The scandals have triggered a three-way struggle for the party's soul. The left wants to restore its former ideology and structure, as well as its ethics. Mr Dirceu's group is fighting to keep control. The party's new president, Tarso Genro, formerly the education minister, is caught in the middle. The PT is due to elect new leaders on September 18th; after the end of that month, prospective candidates in the 2006 elections can no longer switch parties. By then the PT's new shape will be clearer.



Even if Lula wins the election, his party may lose many congressional seats, robbing it of the confidence to promote unpopular reforms

Mr Genro is the candidate of the "majority camp" but has criticised the government's economic policy. His efforts to punish tainted party leaders have been blocked by Mr Dirceu.
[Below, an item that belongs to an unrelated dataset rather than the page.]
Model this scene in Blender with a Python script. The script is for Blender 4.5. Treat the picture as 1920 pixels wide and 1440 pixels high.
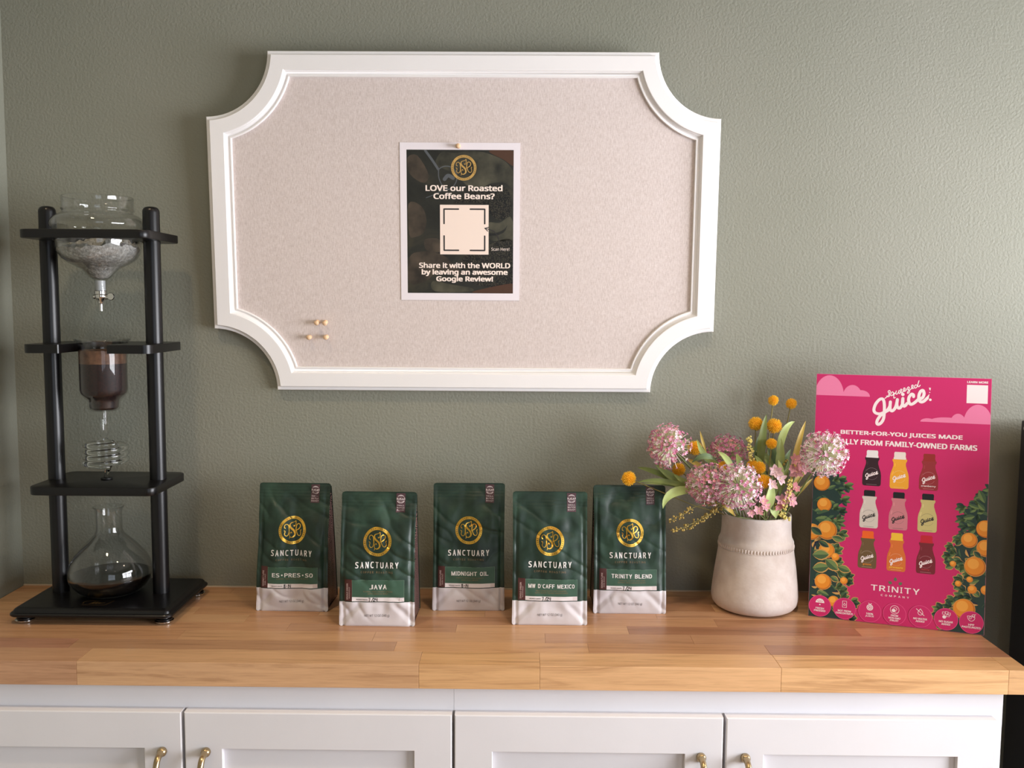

Candidates from several leftist factions will challenge Mr Genro. They want an end to congressional alliances with centre-right parties and the sacking of Antonio Palocci, the orthodox finance minister, neither of which Lula can afford to concede. Much of the "Free PT" could end up leaving the party.

In theory, the majority that remains would form a more cohesive grouping, more supportive of Mr Palocci's moderate economic policies. Most PT congressmen think these are correct, says José Eduardo Cardozo, who is one of them. If miscreants are punished, the PT "will emerge bleeding but whole", he says.

Maybe. But it will have trouble finding allies and raising money for next year's election. Even if Lula were to win, most analysts expect the PT to lose up to 40 of its 90 seats in the 513-seat lower house. Such setbacks might rob the party of the confidence to promote unpopular reforms. "The majority camp had a clear political project to incorporate market-friendly reforms into a leftist platform," says Christopher Garman of Eurasia Group, a consultancy. Now "all these guys have fallen." The new team will worry more about defending the PT's electoral base, which is urban, unionised and resistant to reform. Brazil will have to wait for a Workers' Party that is both pragmatic and clean.